This implementation is very simple but powerful enough to work with large projects. There is enough flexibility to make sure a wide array of circumstances can be accounted for and the overhead is minimal. I’d recommend a more finely tuned system for high-performance applications that truly need to log a lot of data, but you’ll find the investment in better logging decisions to be more a of a factor than the processing overhead of your logging implementation. Log what you need to log without being too verbose. Log things that allow you to analyze critical aspects of your system and avoid leaving instrumentation in a debug log unless you’re dead sure you’re going to need it later.

I think you’ll find this event-driven implementation both flexible and practical. The use of events is more consistent with the purpose of information logging than most implementations I’ve seen. Having the ability to direct events to varying, sometimes multiple, listeners introduces many new possibilities and the small processing overhead involved is a negligible price to pay for the benefits. This model is intuitive and based on a recognized Java event/listener pattern.
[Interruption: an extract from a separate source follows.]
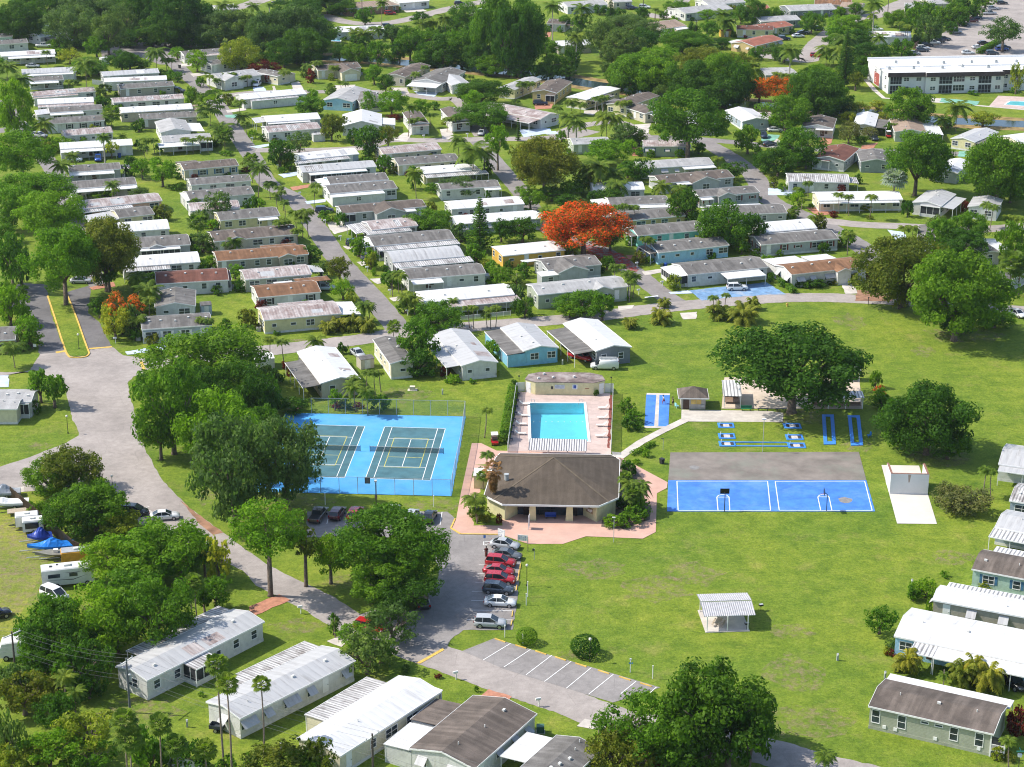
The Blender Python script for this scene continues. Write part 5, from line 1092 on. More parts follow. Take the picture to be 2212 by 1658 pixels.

I hope you find it useful in your own applications.

Listing 1

import java.io.*;

public class LogWriter extends PrintWriter
  implements LogListener
{
  public LogWriter(Writer writer)
  {
    super(writer);
  }
  
  public LogWriter(OutputStream stream)
  {
    super(stream);
  }
  
  public void log(LogEvent event)
  {
    println(event.toString());
    flush();
  }
}

Listing 2

import java.net.*;
import java.util.*;
import java.text.*;

public class LogEvent extends EventObject
{
  protected static String DELIMITER = " ";
  protected static DateFormat
    dateFormat = new SimpleDateFormat("MM/dd/yyyy");
  protected static DateFormat
    timeFormat = new SimpleDateFormat("hh:mm:ss aa");
  protected static String host = null;
  protected static String	user =
    System.getProperties().getProperty("user.name");
  
  protected Date time;
  protected LogType type;
  protected String text;
  
  public LogEvent(Object source, LogType type, String text)
  {	
    super(source);
    time = new Date();
    this.type = type;
    this.text = text;
    if (host == null)
    {
      try
      {
        host = InetAddress.getLocalHost().getHostName();
      }
      catch (UnknownHostException e)
      {
        host = "Unknown";
      }
    }
   }
  
  public Date getTime()
  {
    return time;
  }
  
  public LogType getType()
  {
    return type;
  }
  
  public String getText()
  {
    return text;
  }
  
  public String toString()
  {
    StringBuffer buffer = new StringBuffer();
    buffer.append(dateFormat.format(time));
    buffer.append(DELIMITER);
    buffer.append(timeFormat.format(time));
    buffer.append(DELIMITER);
    buffer.append(getSource().getClass().getName());
    buffer.append(DELIMITER);
    buffer.append(type.toString());
    buffer.append(DELIMITER);
    buffer.append(user);
    buffer.append(DELIMITER);
    buffer.append(host);
    buffer.append(DELIMITER);
    buffer.append(text);
    return buffer.toString();
  }
}

Listing 3

import java.io.*;
import java.util.*;

public class LogFactory
{
  protected static Map table = new HashMap();

  public static LogListener getLog(Object key)
  {
    if (!table.containsKey(key))
      throw new IllegalArgumentException("LogListener not found.");
    return (LogListener)table.get(key);
  }

  public static LogListener getLogConsole(Object key)
  {
    if (!table.containsKey(key))
      table.put(key, new LogConsole());
    return (LogListener)table.get(key);
  }

  public static LogListener getLogFile(Object key, String filename)
    throws IOException
  {
    if (!table.containsKey(key))
      table.put(key, new LogFile(filename));
    return (LogListener)table.get(key);
  }

  public static LogListener getLogRemote(Object key, String host, int port)
  {
    if (!table.containsKey(key))
      table.put(key, new LogRemote(host, port));
    return (LogListener)table.get(key);
  }

  public static LogListener getLogWriter(Object key, Writer writer)
    throws IOException
  {
    if (!table.containsKey(key))
      table.put(key, new LogWriter(writer));
    return (LogListener)table.get(key);
  }

  public static LogDispatcher getLogDispatcher(Object key)
  {
    if (!table.containsKey(key))
      table.put(key, new LogDispatcher());
    return (LogDispatcher)table.get(key);
  }
}

Listing 4

import java.util.*;

public class LogDispatcher implements LogListener
{
  protected ArrayList listeners = new ArrayList();

  public void addLogListener(LogListener listener)
  {
    listeners.add(listener);
  }
  
  public void removeLogListener(LogListener listener)
  {
    listeners.remove(listener);
  }
  
  public void log(LogEvent event)
  {
    ArrayList list = (ArrayList)listeners.clone(); 
    for (int i = 0; i < list.size(); i++)
    {
      LogListener listener = (LogListener)list.get(i);
      listener.log(event);
    }
  }
}